The subsequent days saw further attempts to harass the girl complainant. The university administration issued showcause notices to Kavya and Vidya along with the students who stood by them, for "creating a tense situation in the campus", for talking to the media and so on! The students of PU, however, did not take it lying down. They fought back the patriarchal administration’s machinations fearlessly through campaigns and protests. Students and other democratic sections led by SFI and AIDWA staged another protest demonstration on 23 October in Puducherry demanding strict action against the sexual harassers and the setting up of GSCASH.
But in a decision that could only be termed illogical, irrational and shocking, the PU administration issued a memorandum, signed by the university Registrar, suspending the two girl students and five other students who stood by them.
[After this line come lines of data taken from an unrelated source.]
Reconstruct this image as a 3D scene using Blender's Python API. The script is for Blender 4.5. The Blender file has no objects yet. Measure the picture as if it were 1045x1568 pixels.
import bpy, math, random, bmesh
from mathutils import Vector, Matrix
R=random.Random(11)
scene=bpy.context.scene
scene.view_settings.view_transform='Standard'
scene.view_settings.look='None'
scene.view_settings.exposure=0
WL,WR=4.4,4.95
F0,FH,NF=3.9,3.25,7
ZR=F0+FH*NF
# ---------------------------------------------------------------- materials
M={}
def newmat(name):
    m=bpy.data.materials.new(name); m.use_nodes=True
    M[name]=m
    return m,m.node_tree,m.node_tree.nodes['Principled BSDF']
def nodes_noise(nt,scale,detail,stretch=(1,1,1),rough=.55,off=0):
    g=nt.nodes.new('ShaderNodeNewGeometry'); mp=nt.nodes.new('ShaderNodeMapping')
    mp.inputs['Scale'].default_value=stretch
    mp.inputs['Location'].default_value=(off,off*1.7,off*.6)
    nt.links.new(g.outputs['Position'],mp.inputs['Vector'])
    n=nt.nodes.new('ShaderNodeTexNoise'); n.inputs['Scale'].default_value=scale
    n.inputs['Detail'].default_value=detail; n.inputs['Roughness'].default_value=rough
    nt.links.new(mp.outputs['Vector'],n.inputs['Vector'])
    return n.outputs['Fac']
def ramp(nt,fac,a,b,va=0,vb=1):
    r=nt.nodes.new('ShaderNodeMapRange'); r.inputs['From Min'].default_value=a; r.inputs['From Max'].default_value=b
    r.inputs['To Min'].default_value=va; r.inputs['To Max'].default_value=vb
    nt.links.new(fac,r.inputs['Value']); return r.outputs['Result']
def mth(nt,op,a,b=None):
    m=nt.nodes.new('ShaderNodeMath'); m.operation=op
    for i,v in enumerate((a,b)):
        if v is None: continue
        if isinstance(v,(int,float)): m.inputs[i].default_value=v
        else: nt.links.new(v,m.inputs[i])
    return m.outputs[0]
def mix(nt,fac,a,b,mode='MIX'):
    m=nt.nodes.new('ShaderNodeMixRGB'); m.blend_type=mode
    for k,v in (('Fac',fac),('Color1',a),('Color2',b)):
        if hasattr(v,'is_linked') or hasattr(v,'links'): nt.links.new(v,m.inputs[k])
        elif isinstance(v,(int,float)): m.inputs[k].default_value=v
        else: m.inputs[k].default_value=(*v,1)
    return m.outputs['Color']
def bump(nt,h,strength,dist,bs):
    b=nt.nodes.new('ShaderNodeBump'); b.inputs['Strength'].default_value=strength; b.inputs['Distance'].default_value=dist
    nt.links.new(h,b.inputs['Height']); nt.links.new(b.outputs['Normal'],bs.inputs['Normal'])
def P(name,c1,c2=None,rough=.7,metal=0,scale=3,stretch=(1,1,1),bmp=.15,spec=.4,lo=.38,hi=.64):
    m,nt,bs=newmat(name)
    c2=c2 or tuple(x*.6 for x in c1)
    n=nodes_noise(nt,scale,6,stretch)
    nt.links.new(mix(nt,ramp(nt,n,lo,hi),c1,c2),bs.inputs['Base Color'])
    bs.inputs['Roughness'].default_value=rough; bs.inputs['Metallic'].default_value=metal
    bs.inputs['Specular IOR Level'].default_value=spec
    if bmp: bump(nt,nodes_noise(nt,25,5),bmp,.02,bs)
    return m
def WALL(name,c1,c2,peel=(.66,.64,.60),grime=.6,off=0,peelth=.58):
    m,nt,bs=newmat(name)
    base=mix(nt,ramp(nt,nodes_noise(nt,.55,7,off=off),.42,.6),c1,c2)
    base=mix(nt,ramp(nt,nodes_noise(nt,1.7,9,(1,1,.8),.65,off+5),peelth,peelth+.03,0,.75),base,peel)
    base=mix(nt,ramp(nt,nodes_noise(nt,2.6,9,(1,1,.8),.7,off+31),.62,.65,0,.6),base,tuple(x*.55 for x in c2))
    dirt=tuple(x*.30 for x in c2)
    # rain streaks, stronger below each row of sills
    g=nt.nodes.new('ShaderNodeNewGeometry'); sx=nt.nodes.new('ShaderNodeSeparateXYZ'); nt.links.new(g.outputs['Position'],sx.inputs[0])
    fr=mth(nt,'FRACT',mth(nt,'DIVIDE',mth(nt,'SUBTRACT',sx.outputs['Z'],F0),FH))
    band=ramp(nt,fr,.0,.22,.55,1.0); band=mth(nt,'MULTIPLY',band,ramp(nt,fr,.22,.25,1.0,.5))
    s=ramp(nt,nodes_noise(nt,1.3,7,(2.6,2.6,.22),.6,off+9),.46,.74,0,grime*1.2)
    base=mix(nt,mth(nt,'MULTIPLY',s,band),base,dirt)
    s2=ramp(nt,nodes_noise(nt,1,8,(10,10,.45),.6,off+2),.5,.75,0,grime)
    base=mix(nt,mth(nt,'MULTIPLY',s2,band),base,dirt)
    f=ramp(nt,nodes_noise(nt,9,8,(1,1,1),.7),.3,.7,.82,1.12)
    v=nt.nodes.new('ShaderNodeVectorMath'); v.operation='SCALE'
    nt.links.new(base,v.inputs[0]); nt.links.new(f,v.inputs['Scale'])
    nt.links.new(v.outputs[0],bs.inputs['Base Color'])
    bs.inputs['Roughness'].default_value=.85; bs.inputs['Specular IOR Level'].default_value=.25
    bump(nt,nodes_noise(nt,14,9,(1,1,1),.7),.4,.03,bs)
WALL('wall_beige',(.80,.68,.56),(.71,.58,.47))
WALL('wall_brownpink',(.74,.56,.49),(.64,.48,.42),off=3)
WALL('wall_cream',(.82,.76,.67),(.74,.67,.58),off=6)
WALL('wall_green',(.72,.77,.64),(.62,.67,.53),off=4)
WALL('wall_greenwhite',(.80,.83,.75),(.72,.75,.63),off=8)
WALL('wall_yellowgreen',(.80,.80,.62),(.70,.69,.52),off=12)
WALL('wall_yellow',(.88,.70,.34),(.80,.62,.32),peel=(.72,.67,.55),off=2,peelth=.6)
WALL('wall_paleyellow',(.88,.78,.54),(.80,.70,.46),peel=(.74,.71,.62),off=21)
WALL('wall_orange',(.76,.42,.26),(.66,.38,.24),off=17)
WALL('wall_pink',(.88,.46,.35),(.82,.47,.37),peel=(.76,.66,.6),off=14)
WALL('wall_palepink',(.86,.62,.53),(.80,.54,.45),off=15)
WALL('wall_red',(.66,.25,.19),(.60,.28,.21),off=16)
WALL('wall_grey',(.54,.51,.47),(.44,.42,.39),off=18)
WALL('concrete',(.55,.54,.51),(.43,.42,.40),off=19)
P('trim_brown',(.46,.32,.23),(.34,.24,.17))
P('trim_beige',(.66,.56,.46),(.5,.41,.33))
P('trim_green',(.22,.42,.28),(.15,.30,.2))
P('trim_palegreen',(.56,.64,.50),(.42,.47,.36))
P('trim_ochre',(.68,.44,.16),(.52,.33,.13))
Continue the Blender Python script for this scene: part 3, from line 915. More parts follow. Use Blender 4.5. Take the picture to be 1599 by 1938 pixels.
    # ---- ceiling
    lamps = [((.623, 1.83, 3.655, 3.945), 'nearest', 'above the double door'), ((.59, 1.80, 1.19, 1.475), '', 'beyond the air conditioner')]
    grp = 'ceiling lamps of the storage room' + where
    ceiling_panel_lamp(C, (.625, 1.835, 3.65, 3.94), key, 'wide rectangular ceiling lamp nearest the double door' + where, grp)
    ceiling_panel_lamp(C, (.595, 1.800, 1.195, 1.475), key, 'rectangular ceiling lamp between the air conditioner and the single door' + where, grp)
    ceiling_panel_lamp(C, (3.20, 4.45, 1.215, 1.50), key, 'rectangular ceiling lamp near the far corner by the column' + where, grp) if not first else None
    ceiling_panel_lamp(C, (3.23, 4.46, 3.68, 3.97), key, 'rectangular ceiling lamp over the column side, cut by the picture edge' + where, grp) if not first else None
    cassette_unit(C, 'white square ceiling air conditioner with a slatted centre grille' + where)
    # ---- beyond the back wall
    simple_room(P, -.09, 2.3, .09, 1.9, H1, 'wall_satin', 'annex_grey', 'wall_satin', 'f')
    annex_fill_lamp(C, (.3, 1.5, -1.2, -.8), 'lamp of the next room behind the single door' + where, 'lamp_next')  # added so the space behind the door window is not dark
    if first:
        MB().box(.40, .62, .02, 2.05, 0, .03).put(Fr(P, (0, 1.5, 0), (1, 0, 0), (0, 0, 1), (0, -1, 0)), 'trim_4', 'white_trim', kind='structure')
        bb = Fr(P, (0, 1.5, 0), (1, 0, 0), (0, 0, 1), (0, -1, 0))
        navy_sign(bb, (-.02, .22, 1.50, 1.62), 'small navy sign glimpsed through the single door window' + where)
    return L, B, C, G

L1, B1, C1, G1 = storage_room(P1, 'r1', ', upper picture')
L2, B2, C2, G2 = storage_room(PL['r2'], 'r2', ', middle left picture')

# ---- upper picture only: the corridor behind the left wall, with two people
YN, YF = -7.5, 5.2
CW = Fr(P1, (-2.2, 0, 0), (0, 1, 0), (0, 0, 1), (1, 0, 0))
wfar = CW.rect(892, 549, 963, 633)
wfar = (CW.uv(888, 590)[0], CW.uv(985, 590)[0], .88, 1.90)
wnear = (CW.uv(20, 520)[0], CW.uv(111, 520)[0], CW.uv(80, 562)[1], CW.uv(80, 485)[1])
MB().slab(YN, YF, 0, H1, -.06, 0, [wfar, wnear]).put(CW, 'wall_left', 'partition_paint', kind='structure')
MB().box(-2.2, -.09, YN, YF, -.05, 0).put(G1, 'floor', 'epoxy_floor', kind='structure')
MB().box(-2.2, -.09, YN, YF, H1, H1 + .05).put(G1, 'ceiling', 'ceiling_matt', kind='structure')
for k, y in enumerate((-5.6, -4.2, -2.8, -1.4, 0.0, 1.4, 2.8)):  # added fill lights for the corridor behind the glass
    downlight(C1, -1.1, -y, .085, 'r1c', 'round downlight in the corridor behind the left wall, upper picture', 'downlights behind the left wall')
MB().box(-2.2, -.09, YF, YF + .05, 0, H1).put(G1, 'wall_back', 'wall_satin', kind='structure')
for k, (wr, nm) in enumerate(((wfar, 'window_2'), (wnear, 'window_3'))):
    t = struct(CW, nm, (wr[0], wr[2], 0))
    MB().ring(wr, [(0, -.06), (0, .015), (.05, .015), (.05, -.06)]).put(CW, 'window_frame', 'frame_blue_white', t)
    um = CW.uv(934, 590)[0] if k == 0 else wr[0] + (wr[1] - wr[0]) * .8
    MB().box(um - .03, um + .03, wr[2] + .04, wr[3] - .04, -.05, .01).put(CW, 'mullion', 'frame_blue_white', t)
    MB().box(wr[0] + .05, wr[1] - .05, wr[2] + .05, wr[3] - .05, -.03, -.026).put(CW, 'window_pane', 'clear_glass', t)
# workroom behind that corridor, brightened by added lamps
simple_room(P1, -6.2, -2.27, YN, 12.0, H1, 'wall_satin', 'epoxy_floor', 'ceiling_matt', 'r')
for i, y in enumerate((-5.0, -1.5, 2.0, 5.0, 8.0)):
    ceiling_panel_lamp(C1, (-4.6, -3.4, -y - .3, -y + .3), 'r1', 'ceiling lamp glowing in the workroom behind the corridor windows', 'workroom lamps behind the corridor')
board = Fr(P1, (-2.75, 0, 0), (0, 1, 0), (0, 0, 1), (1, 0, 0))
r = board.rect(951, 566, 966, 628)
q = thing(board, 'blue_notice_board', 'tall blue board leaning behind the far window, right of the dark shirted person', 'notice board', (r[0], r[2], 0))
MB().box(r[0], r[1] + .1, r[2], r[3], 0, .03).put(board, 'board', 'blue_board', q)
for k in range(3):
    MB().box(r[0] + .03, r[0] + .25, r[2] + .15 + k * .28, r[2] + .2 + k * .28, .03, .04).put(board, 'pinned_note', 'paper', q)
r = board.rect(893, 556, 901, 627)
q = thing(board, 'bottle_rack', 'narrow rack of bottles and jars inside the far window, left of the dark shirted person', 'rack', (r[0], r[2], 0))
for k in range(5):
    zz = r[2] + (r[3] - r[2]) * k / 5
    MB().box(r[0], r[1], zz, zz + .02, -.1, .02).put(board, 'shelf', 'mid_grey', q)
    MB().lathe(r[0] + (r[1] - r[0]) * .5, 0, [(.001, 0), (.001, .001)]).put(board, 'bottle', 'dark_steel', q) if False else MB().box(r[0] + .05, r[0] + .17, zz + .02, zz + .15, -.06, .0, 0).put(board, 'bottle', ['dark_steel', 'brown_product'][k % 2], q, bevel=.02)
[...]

In the memorandum, the university administration sought to equate the aggressors and the victims by portraying the acts of sexual harassment and ragging as merely a case of “mutual fight and exchange of abusive words”. The other charges were even more ridiculous – “having approached the media to release the news without obtaining due permission from the University” and having organised “unauthorised protests within the university campus” are the other “crimes” that the students have supposedly engaged in. 
Since when did talking to the media and holding peaceful protests become crimes in this country? Since when did "the right to freedom of speech and expression", and "the right to assemble peaceably and without arms" cease to be part of the Fundamental Rights guaranteed by the Constitution of India? The right to protest against injustice constitutes the very essence of democracy, the suppression of which has become the hallmark of the Pondicherry University administration.
Kavya, one of the complainants suspended by the University, was on an indefinite hunger strike from Monday (4 November 2013) against the despotic, vindictive measures by the University administration. Most condemnably, the police forcibly arrested her on Thursday night. But her mantle was taken up by Vidya, Abhijith and Rony, who went on hunger strike immediately. Within hours (on Friday, 8 November), the Madras High Court issued a stay order on the University's decision to suspend the students. The struggle of the student community for justice will now continue with renewed vigour.
SFI has demanded that the Union Minister of Human Resource Development, the UGC and the Vice-President of India (who is the Chancellor of PU) must intervene to ensure the safety and security of girl students in the campus and to ensure that the culprits in the case are given exemplary punishment. We demand that a GSCASH be set up in the University immediately as the students have been demanding, and that action be taken against those in the administration who sought to protect those who engaged in sexual harassment and ragging.

It is of deep concern to the student community that 16 years after the Supreme Court in its Vishaka judgement of 1997 laid down binding directives regarding the formation of committees to deal with cases of sexual harassment, GSCASH has still not been formed even in most central Universities. SFI demands that GSCASH be constituted in all Universities and colleges in the country in order to effectively address cases of sexual harassment in campuses and to sensitise students on gender issues. The incidents in PU underscore the need for intensifying our struggle for gender justice and against ragging in campuses across the country.